* _Brief_:
Repeat everything from the first line of the listing below through the line that contains "scene.camera = cam", exactly. Leave out pictures.

-=-=-=-=-

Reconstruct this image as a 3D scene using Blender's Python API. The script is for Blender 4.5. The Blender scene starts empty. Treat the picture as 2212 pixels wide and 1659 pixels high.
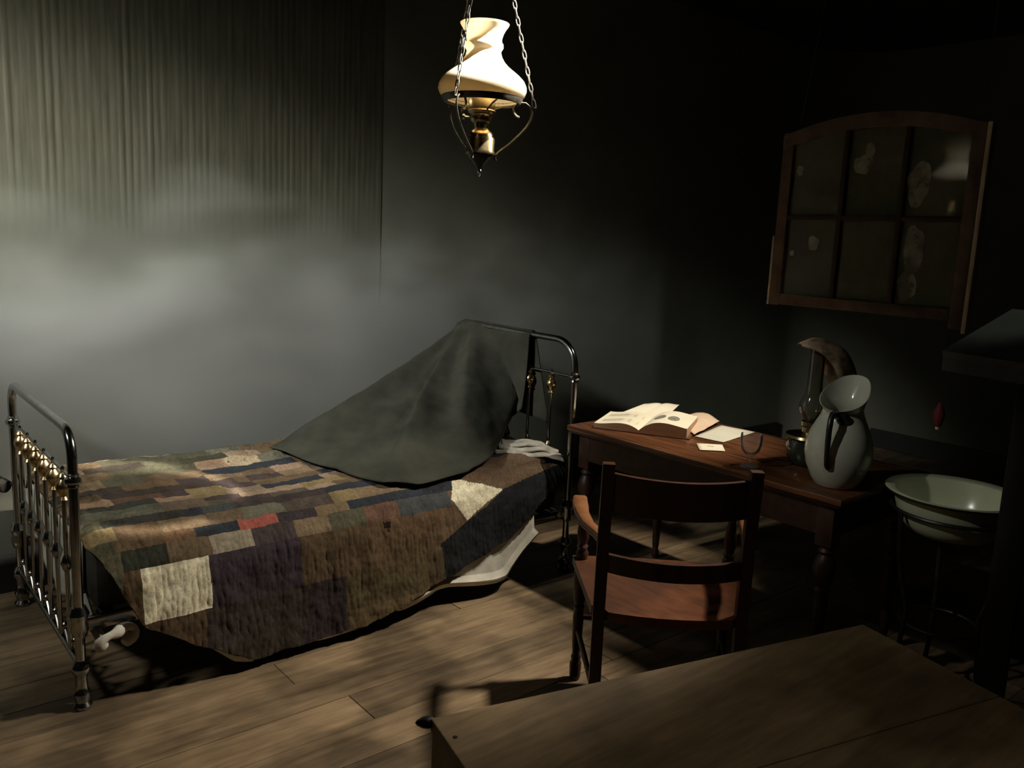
import bpy, bmesh, math, random
from mathutils import Vector, Matrix, noise
random.seed(7)
scene = bpy.context.scene
COL = scene.collection
PI = math.pi

# ------------------------------------------------------------------ camera
cam_d = bpy.data.cameras.new('camera')
cam = bpy.data.objects.new('camera', cam_d); COL.objects.link(cam)
_f = Vector((0.63290196, 0.75549215, -0.16931251))
_r = Vector((0.77071205, -0.63560425, 0.0448351))
_u = Vector((0.07374319, 0.15886741, 0.98454207))
M = Matrix((( _r.x, _u.x, -_f.x, 0), (_r.y, _u.y, -_f.y, 0), (_r.z, _u.z, -_f.z, 1.5833), (0, 0, 0, 1)))
cam.matrix_world = M
cam_d.sensor_width = 36.0
cam_d.lens = 36.0 * 1855.6 / 2212.0
cam_d.clip_start = 0.02
scene.camera = cam

# ------------------------------------------------------------------ world and lights
w = bpy.data.worlds.new('world'); scene.world = w; w.use_nodes = True
bg = w.node_tree.nodes['Background']
bg.inputs[0].default_value = (0.9, 1.0, 0.85, 1); bg.inputs[1].default_value = 0.0025

def aim(o, target):
    d = Vector(target) - o.location
    o.rotation_euler = d.to_track_quat('-Z', 'Y').to_euler()

def spot(name, loc, target, power, angle, blend, col, size):
    l = bpy.data.lights.new(name, 'SPOT'); l.energy = power; l.spot_size = math.radians(angle)
    l.spot_blend = blend; l.color = col; l.shadow_soft_size = size
    o = bpy.data.objects.new(name, l); COL.objects.link(o); o.location = loc; aim(o, target)
    return o

spot('key_spot', (3.60, 1.35, 3.02), (0.95, 2.50, 0.20), 540, 43, 0.5, (1.0, 0.90, 0.75), 0.11)
spot('book_spot', (3.30, 1.55, 3.05), (2.96, 2.46, 0.75), 300, 29, 0.8, (1.0, 0.90, 0.75), 0.05)
spot('added_lamp_spot', (2.25, 1.52, 3.09), (1.70, 2.23, 2.09), 2200, 14, 0.3, (1.0, 0.92, 0.78), 0.03)  # unseen extra spot, added to overexpose the milk-glass shade
spot('jug_spot', (-0.30, 2.40, 2.95), (3.00, 1.45, 0.84), 95, 17, 0.9, (1.0, 0.98, 0.88), 0.04)
spot('added_basin_spot', (2.55, 0.75, 3.05), (3.04, 1.21, 0.72), 16, 13.5, 0.8, (0.95, 1.0, 0.80), 0.05)  # unseen spot added to brighten the basin evenly
spot('haze_spot', (-0.95, 2.75, 2.70), (0.75, 3.98, 1.25), 125, 80, 1.0, (1.0, 1.0, 0.92), 0.15)
spot('added_wall_wash', (-1.65, 3.10, 3.00), (2.35, 3.99, 0.72), 900, 36, 0.95, (1.0, 1.0, 0.93), 0.12)  # unseen wash added to brighten the wall behind the bed
spot('added_table_fill', (1.35, 0.75, 3.05), (1.60, 0.75, 0.58), 22, 60, 1.0, (1.0, 0.92, 0.76), 0.10)  # unseen weak fill added above the near table

scene.view_settings.view_transform = 'Standard'
scene.view_settings.look = 'None'
scene.view_settings.exposure = 0.0
scene.view_settings.gamma = 1.0
scene.view_settings.use_curve_mapping = False
scene.cycles.max_bounces = 8
scene.cycles.diffuse_bounces = 3
scene.cycles.glossy_bounces = 3
scene.cycles.transmission_bounces = 6
scene.cycles.transparent_max_bounces = 12
scene.cycles.volume_bounces = 1
scene.cycles.volume_step_rate = 4.0
scene.cycles.caustics_reflective = False
scene.cycles.caustics_refractive = False

# ------------------------------------------------------------------ materials
def srgb(r, g, b, k=1.0):
    def c(x):
        x = x / 255.0
        return (x / 12.92 if x <= 0.04045 else ((x + 0.055) / 1.055) ** 2.4) * k
    return (c(r), c(g), c(b), 1)

class NT:
    def __init__(self, name):
        self.m = bpy.data.materials.new(name); self.m.use_nodes = True
        self.t = self.m.node_tree; self.t.nodes.clear()
        self.out = self.t.nodes.new('ShaderNodeOutputMaterial')
    def n(self, kind, **kw):
        nd = self.t.nodes.new(kind)
        for k, v in kw.items():
            if hasattr(nd, k): setattr(nd, k, v)
            else: nd.inputs[k.replace('_', ' ')].default_value = v
        return nd
    def l(self, a, b): self.t.links.new(a, b)
    def pbsdf(self, col=None, rough=0.6, metal=0.0, spec=0.5, coat=0.0):
        b = self.n('ShaderNodeBsdfPrincipled')
        if col is not None: b.inputs['Base Color'].default_value = col
        b.inputs['Roughness'].default_value = rough
        b.inputs['Metallic'].default_value = metal
        b.inputs['Specular IOR Level'].default_value = spec
        b.inputs['Coat Weight'].default_value = coat
        self.l(b.outputs[0], self.out.inputs['Surface'])
        return b
    def ramp(self, fac, stops):
        r = self.n('ShaderNodeValToRGB'); e = r.color_ramp.elements
        while len(e) < len(stops): e.new(0.5)
        for i, (p, c) in enumerate(stops): e[i].position = p; e[i].color = c
        self.l(fac, r.inputs[0]); return r
    def noise(self, scale, detail=4, rough=0.6, stretch=None, coord='Object'):
        tc = self.n('ShaderNodeTexCoord'); mp = self.n('ShaderNodeMapping')
        self.l(tc.outputs[coord], mp.inputs[0])
        if stretch: mp.inputs['Scale'].default_value = stretch
        nz = self.n('ShaderNodeTexNoise'); self.l(mp.outputs[0], nz.inputs['Vector'])
        nz.inputs['Scale'].default_value = scale; nz.inputs['Detail'].default_value = detail
        nz.inputs['Roughness'].default_value = rough
        return nz
    def bump(self, b, src, strength=0.3, dist=0.01):
        bp = self.n('ShaderNodeBump'); bp.inputs['Strength'].default_value = strength
        bp.inputs['Distance'].default_value = dist
        self.l(src, bp.inputs['Height']); self.l(bp.outputs[0], b.inputs['Normal'])

def mat_noise(name, c1, c2, scale=8, rough=0.6, metal=0.0, spec=0.5, stretch=None, bump=0.0, bscale=None, coat=0.0, detail=5):
    t = NT(name); b = t.pbsdf(None, rough, metal, spec, coat)
    nz = t.noise(scale, detail, 0.6, stretch)
    r = t.ramp(nz.outputs['Fac'], [(0.32, c1), (0.68, c2)])
    t.l(r.outputs[0], b.inputs['Base Color'])
    if bump:
        n2 = t.noise(bscale or scale * 4, 3, 0.6, stretch)
        t.bump(b, n2.outputs['Fac'], bump, 0.004)
    return t.m

def mat_wood(name, dark, light, stretch=(1.2, 14, 14), rough=0.5, spec=0.4, island=0.0, coat=0.0, stain=None):
    t = NT(name); b = t.pbsdf(None, rough, 0, spec, coat)
    nz = t.noise(3.0, 7, 0.65, stretch)
    r = t.ramp(nz.outputs['Fac'], [(0.30, dark), (0.70, light)])
    src = r.outputs[0]
    if island:
        g = t.n('ShaderNodeNewGeometry')
        rr = t.ramp(g.outputs['Random Per Island'], [(0.0, (1 - island, 1 - island, 1 - island, 1)), (1.0, (1 + island, 1 + island * .95, 1 + island * .85, 1))])
        mx = t.n('ShaderNodeMix', data_type='RGBA', blend_type='MULTIPLY'); mx.inputs[0].default_value = 1
        t.l(src, mx.inputs[6]); t.l(rr.outputs[0], mx.inputs[7]); src = mx.outputs[2]
    if stain:
        n2 = t.noise(stain, 3, 0.5)
        r2 = t.ramp(n2.outputs['Fac'], [(0.38, (0.45, 0.45, 0.45, 1)), (0.55, (1, 1, 1, 1))])
        mx = t.n('ShaderNodeMix', data_type='RGBA', blend_type='MULTIPLY'); mx.inputs[0].default_value = 1
        t.l(src, mx.inputs[6]); t.l(r2.outputs[0], mx.inputs[7]); src = mx.outputs[2]
    t.l(src, b.inputs['Base Color'])
    t.bump(b, nz.outputs['Fac'], 0.12, 0.004)
    return t.m

def mat_glass(name, film=0.0, tint=(1, 1, 1, 1), film_col=(0.5, 0.5, 0.42, 1), scale=6, lo=0.4, hi=0.75, gloss=0.8, ior=1.45):
    t = NT(name)
    tr = t.n('ShaderNodeBsdfTransparent'); tr.inputs[0].default_value = tint
    gl = t.n('ShaderNodeBsdfGlossy'); gl.inputs['Roughness'].default_value = 0.04
    gl.inputs[0].default_value = (gloss, gloss, gloss, 1)
    fr = t.n('ShaderNodeFresnel'); fr.inputs[0].default_value = ior
    m1 = t.n('ShaderNodeMixShader'); t.l(fr.outputs[0], m1.inputs[0]); t.l(tr.outputs[0], m1.inputs[1]); t.l(gl.outputs[0], m1.inputs[2])
    last = m1
    if film:
        df = t.n('ShaderNodeBsdfDiffuse'); df.inputs[0].default_value = film_col
        nz = t.noise(scale, 5, 0.6)
        r = t.ramp(nz.outputs['Fac'], [(lo, (film * .4,) * 3 + (1,)), (hi, (film,) * 3 + (1,))])
        m2 = t.n('ShaderNodeMixShader'); t.l(r.outputs[0], m2.inputs[0]); t.l(m1.outputs[0], m2.inputs[1]); t.l(df.outputs[0], m2.inputs[2])
        last = m2
    t.l(last.outputs[0], t.out.inputs['Surface'])
    return t.m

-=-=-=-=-

* _Result of the exercise_:
Reconstruct this image as a 3D scene using Blender's Python API. The script is for Blender 4.5. The Blender scene starts empty. Treat the picture as 2212 pixels wide and 1659 pixels high.
import bpy, bmesh, math, random
from mathutils import Vector, Matrix, noise
random.seed(7)
scene = bpy.context.scene
COL = scene.collection
PI = math.pi

# ------------------------------------------------------------------ camera
cam_d = bpy.data.cameras.new('camera')
cam = bpy.data.objects.new('camera', cam_d); COL.objects.link(cam)
_f = Vector((0.63290196, 0.75549215, -0.16931251))
_r = Vector((0.77071205, -0.63560425, 0.0448351))
_u = Vector((0.07374319, 0.15886741, 0.98454207))
M = Matrix((( _r.x, _u.x, -_f.x, 0), (_r.y, _u.y, -_f.y, 0), (_r.z, _u.z, -_f.z, 1.5833), (0, 0, 0, 1)))
cam.matrix_world = M
cam_d.sensor_width = 36.0
cam_d.lens = 36.0 * 1855.6 / 2212.0
cam_d.clip_start = 0.02
scene.camera = cam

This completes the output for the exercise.